If $f: \Bbb R \to \Bbb R$ is linear, and you're looking the first $\Bbb R$ as the vector field, and the second $\Bbb R$ as the underlying field, then $f \in \Bbb R^\ast$. You're applying $f$ in a vector: $4$ (an element of the first $\Bbb R$).

functions are already vectors that satisfies all axioms of the vector space $V$, why would be also belong in the dual space of the vector space $V^∗$?

Vectors are elements of a vector space. So functions are vectors, because they're elements of a vector space (the dual space of the initial space). Functions don't necessarily verify the axioms for $V$. They will do so for $V^\ast$, with the operations defined pointwise.

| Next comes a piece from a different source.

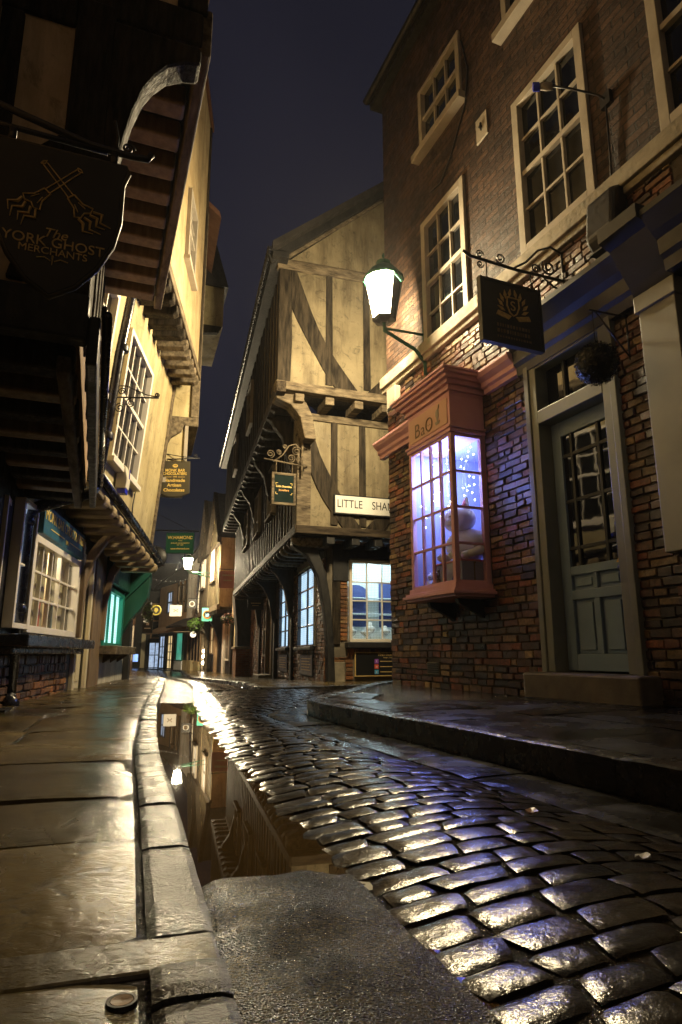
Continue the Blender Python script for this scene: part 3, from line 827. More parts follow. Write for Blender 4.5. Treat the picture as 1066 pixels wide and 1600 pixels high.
# return brickwork round the corner to the lane
c.warp(lambda x, y, z: (-y, x, z)).build('wall', MT['brick'], hs)
u = MB()
wall_holes(u, 0, 10, 4.1, 8.75, W1 + W2, 0, .14)
u.build('wall', MT['brickwall'], hs, label='dark upper brick wall')
u = MB(); u.box(-.07, 10, -.075, .02, 3.965, 4.115); u.box(-.07, 10, -.045, .02, 3.90, 3.965)
u.build('sill_band', MT['stone'], hs, bevel=.01)
for i, (a, bb, cc, d) in enumerate(W1):
    window(hs, a, bb, cc, d, -.005, 3, 4, MT['cream'], MT['glass_dark'], .085, .026)
for i, (a, bb, cc, d) in enumerate(W2):
    window(hs, a, bb, cc, d, -.005, 3, 2, MT['cream'], MT['glass_dark'], .075, .026, sill=(.08, .11, .10, MT['cream']))
g = MB(); 
for (a, bb, cc, d) in W1 + W2: g.box(a, bb, .16, .9, cc, d)
g.build('room', MT['interior'], hs)
# eaves, gutter, roof
e = MB(); e.box(-.22, 10, -.10, .05, 8.62, 8.72); e.box(-.22, -.05, .05, 6.9, 8.62, 8.72)
e.build('eaves_board', MT['timber_black'], hs)
e = MB(); e.px([(-.155 + .055 * math.cos(a), 8.76 + .055 * math.sin(a)) for a in [math.pi + i * math.pi / 8 for i in range(9)]], -.24, 10)
e.build('gutter', MT['iron'], hs)
e = MB(); e.px([(-.12, 8.725), (.1, 8.755), (3.4, 11.6), (3.4, 11.72)], -.24, 10); e.px([(6.9, 8.8), (7.2, 8.8), (3.45, 11.72), (3.45, 11.6)], -.24, 10)
e.build('roof', MT['slate'], hs)
# door step, door case, door
s = MB(); s.box(2.78, 3.98, -.20, .15, .02, .325); s.build('door_step', MT['stone_d'], hs, bevel=.02)
f = MB()
for x0, x1 in ((2.90, 2.985), (3.735, 3.82)): f.box(x0, x1, -.03, .18, .326, 3.04)
f.box(2.985, 3.735, -.028, .18, 2.96, 3.04); f.box(2.985, 3.735, -.032, .17, 2.44, 2.56)
f.box(2.84, 2.90, -.045, .02, .12, 3.06); f.box(3.82, 3.88, -.045, .02, .12, 3.06)
f.build('door_frame', MT['greyframe'], hs, bevel=.006)
tw = MB(); tw.box(2.985, 3.735, .10, .106, 2.56, 2.96)
tf = MB()
for x in (3.22, 3.49): tf.box(x - .012, x + .012, .075, .12, 2.56, 2.96)
o = tf.build('transom_light', MT['darkshop'], hs); tw.build('pane', MT['glass_dark'], o)
dr = MB(); DX0, DX1, DY = 2.99, 3.73, .10
def dbox(x0, x1, z0, z1, y0=DY, y1=DY + .045): dr.box(x0, x1, y0, y1, z0, z1)
dbox(DX0, 3.10, .34, 2.435); dbox(3.62, DX1, .34, 2.435)
dbox(3.10, 3.62, 2.30, 2.435); dbox(3.10, 3.62, 1.10, 1.17); dbox(3.10, 3.62, .90, .975); dbox(3.10, 3.62, .34, .47); dbox(3.33, 3.39, .47, .90); dbox(3.34, 3.38, .975, 1.10)
for x0, x1, z0, z1 in ((3.10, 3.33, .47, .90), (3.39, 3.62, .47, .90), (3.10, 3.34, .975, 1.10), (3.38, 3.62, .975, 1.10)):
    dbox(x0, x1, z0, z1, DY + .028, DY + .04); dbox(x0 + .035, x1 - .035, z0 + .03, z1 - .03, DY + .014, DY + .03)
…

what does "linear function" mean in this case? Why is the dual space not the space of non-linear functions such as $f(x)=\sin(x)$

Given $V,W$ vector spaces over the same field, say, $\Bbb R$, we say that $T: V \to W$ is linear if $T(x+\lambda y) = T(x)+\lambda T(y)$ for all $x,y \in V$ and for all $\lambda \in \Bbb R$. The dual space only consider the linear functions by definition, since they're have special properties and applications (such as linear approximations, derivatives, etc), and are easier to work with than arbitrary functions.